Sunday, June 22, 2014

Jumping in the river

The rainy season has arrived with full force; each day brings rain, rivers of rain.  The streets of San Miguel become streams and creeks overflowing on to sidewalks.  Drains cannot contain the water and so reverse pour forth like a busted water line.  On Friday, I was painting when the heavens opened.  The studio stayed dry for the most part, a leak here or there.  I had to close the door to keep the water from spilling inside.  I thought surely it would stop.  Finally I just had to brave the elements and clean up the best I could and head back home.  There was no dry place to cross the streets.  Traffic was nearly halted.  Umbrella in hand, I carried my backpack on my front in the attempt to keep its contents dry.

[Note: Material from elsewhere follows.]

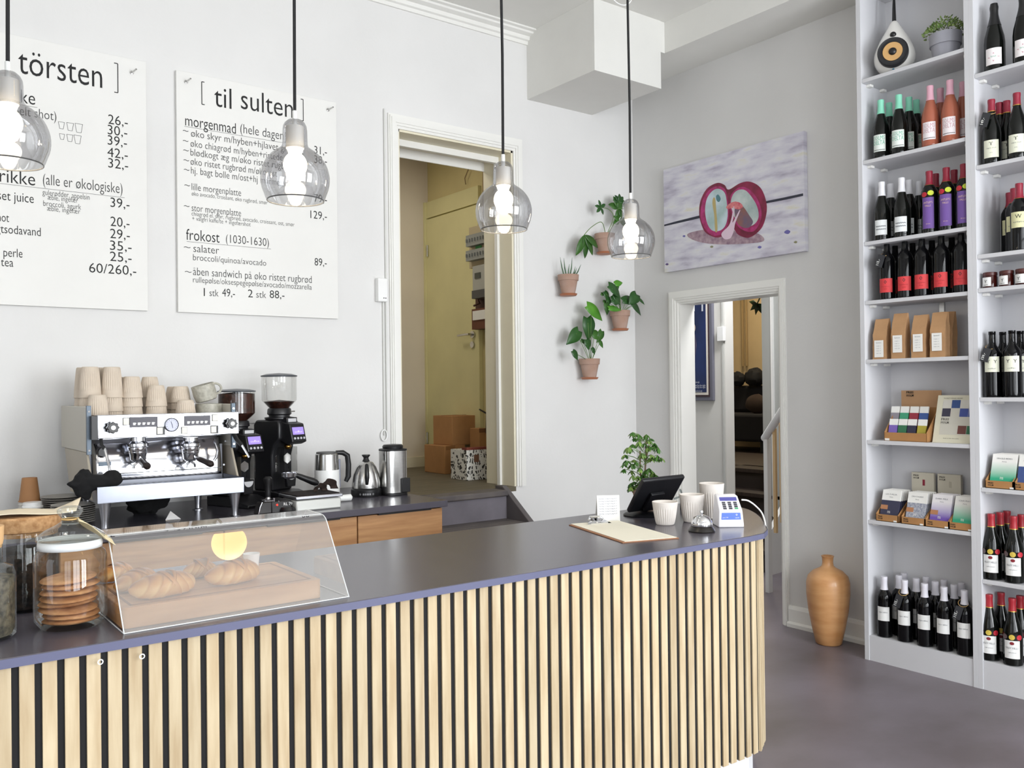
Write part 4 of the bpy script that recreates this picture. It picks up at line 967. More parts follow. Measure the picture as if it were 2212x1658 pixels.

There was nothing to do but to step into the rush of water; nothing else to do but step right into it, no going back only forward.  When I made it to the Jardin, streams met streams.  And, there they were: the children dressed in school uniforms, released for the weekend, playing in the water.  They carried no umbrellas; they had given themselves over to the deluge and the simple, unafraid joy of playing, splashing, and jumping in the “river.”  It made me smile.

I, who had so carefully tried to stay dry, found myself, shoes and clothes, soaked nonetheless. And here these children embracing what was clearly beyond their control.

I continue to paint and pray and play in San Miguel even in the rain.

I have keys to the house here.  Keys to the studio to paint.  And there is a key in the studio to the share restroom.  The key is tied with a string on to a stick.  Somehow on Monday the key to the restroom came loose and was lost.  We did not realize it until Tuesday.  It had come loose, fallen, not realized until the need was there to unlock the door.  We searched; no key.  We asked at the business in front; no key.  The woman next door opened the restroom for us, telling us that losing the key was a grave sin.

If we could not find it, we would have to borrow another key and have one made.  Perhaps, the gardener had found it as he was cleaning.  We would ask when he arrived on Wednesday.  We awaited his arrival.  “Sir, we lost the key to the bathroom on Monday.  Perhaps, did you find it?”
Out of his pocket, he drew out the key with the string still to it.  The gardener had found it, as though it had been discarded, forgotten, dropped in the busy-ness of other things.

I’ve retied it in hopes that it will stay.  But it has come loose before.  It is though if ignored it will find its way loose by inattentiveness – who knows exactly.

The key is not the thing; it is but a way to open what is needed, protecting what needs protecting, and without, difficult to unlock and gain entrance.

Perhaps I see, perhaps I don’t.  Perhaps I am ignorant, not seeing what I need to see, saying what I need to say, or wanting something that is not mine to be had.

Guard the key.  Hold it lightly.

God, there are things beyond my control and beyond my knowing.  How does one know the heart?

12 x 16 oil on canvass
I’ve been wondering how much progress I have made with my painting.  I seem to have more questions than answers.  Although, I have found myself thinking about how the looser style fits with theme of the luminous darkness – if it does?  The connection that started was that of the notion of the beauty of imperfection.  The looser style is not “perfect;” some lines are not completely straight, colors may be odd – but in it is a beauty that is difficult to describe, perhaps in the “brokenness” of our lives, the unexpected color, how things come together to convey something left to the viewer, an invitation into what is there and more.  Like the question laid out that is not too quickly answered because in the wrestling with the question for the “other” – there is the encounter, not in providing too quickly the answer which may be mine but not necessarily yours.  It is not just leaving something to the imagination; it is in the wrestling – my life, your life.

So, the painting does not need to look like “John” or “me.”  The response of the viewer (or the question) does not need to be “That doesn’t look like _____.” Perhaps it is more of an open hand outstretched.  “Take what you will.  I am not giving you your answer or even your question.  Simply this; take of it what you will.”


Fellow traveler, I, too, have my questions.